International Tribunal to examine state atrocities in Colombia

The Colombian state’s historic culpability in atrocities against its citizens will come under new scrutiny with a visit to the country by the People’s Permanent Tribunal (PPT), the international organ founded to reach judgements on human rights abuses across the globe. A delegation of human rights experts, lawyers and investigators will meet with representatives of Colombian political parties and social organisations to receive testimonies about state crimes, including genocide, attacks on peace and impunity, whether in historic or contemporary contexts.

Among the PPT officials who will visit Colombia are former UN human rights rapporteur Michael Forst, whose 2020 report on human rights abuses in Colombia documented alarming cases of violations committed by state agents; UN investigator and academic Mireille Fanon; Italian human rights judge and deacon Luigi Ferrajoli; Nicaraguan lawyer and indigenous rights activist Lottie Cunningham Wren; and Monsignor Raúl Vera of Mexico. In total, 13 investigators will be present in the Tribunal.

The PPT was founded in 1979 and is based in Bologna, Italy. It emerged from philosopher Bertrand Russell’s tribunals on atrocities committed by the US in Vietnam and Latin American military dictatorships against their own people during the 1970s. These tribunals became a permanent organ, the PPT, which aimed to address the vacuum of institutional accountability around human rights abuses. Following a petition received in April 2020, this will be its third visit to Colombia. Several social and human rights organisations will meet with the Tribunal, including the National Movement for Victims of State Crimes (MOVICE) and the CAJAR human rights lawyers collective, as well as trade union bodies such as the CUT federation and the USO oil workers union.
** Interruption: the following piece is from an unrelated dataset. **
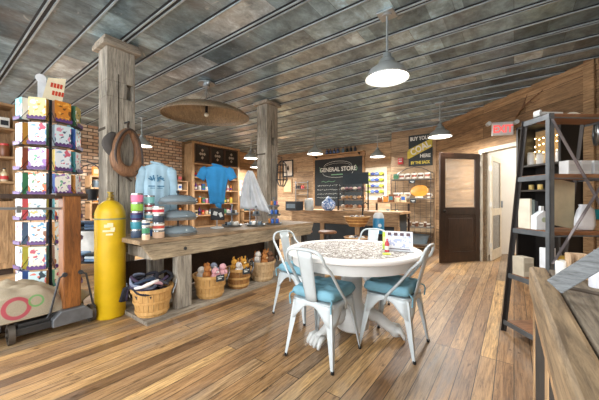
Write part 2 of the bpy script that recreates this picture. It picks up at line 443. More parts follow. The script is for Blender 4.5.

19 opposition congress members have called on the government of President Iván Duque to participate in the Tribunal’s sessions in order to properly address state crimes and ‘assume responsibility before the national and international community for the seriousness of the denounced events.’ The government has not clarified to what extent, if any, it will engage with the Tribunal. Once the Tribunal reaches a judgement, it will present its findings to the UN’s Commission on Human Rights, the European Union and the International Criminal Court.

The Tribunal will receive testimonies in three main areas. First is violence against opposition political parties, particularly those on the left such as the Communist Party, the National Union of Opposition, the Popular Front, the Patriotic Union (which saw around 5,000 members and supporters murdered in the 1980s and 1990s) and the FARC political party, now renamed Comunes, which was founded under the terms of the 2016 agreement.

Second, the Tribunal will receive information on anti-trade union violence, with the ENS national trade union organisation registering 3,270 murders of trade unionists between 1971 and mid-2020, as well as more than 7,000 threats and almost 2,000 cases of forced displacement. The third area focuses on historic violence, such as the 1928 massacre of hundreds of banana workers and the 1963 Santa Barbara massacre, in which the army killed twelve striking workers at a cement factory.

It is hoped that the Tribunal’s conclusions will correspond with findings of Colombia’s transitional justice mechanisms, particularly the Truth Commission and Special Jurisdiction for Peace (JEP), to strengthen human rights in the country and ensure non-repetition of state and other forms of violence. Despite the 2016 peace agreement, many regions of Colombia are impacted by ongoing human rights violations, with national organisations registering more than 1,100 social activists and more than 250 FARC former combatants killed since the agreement was signed.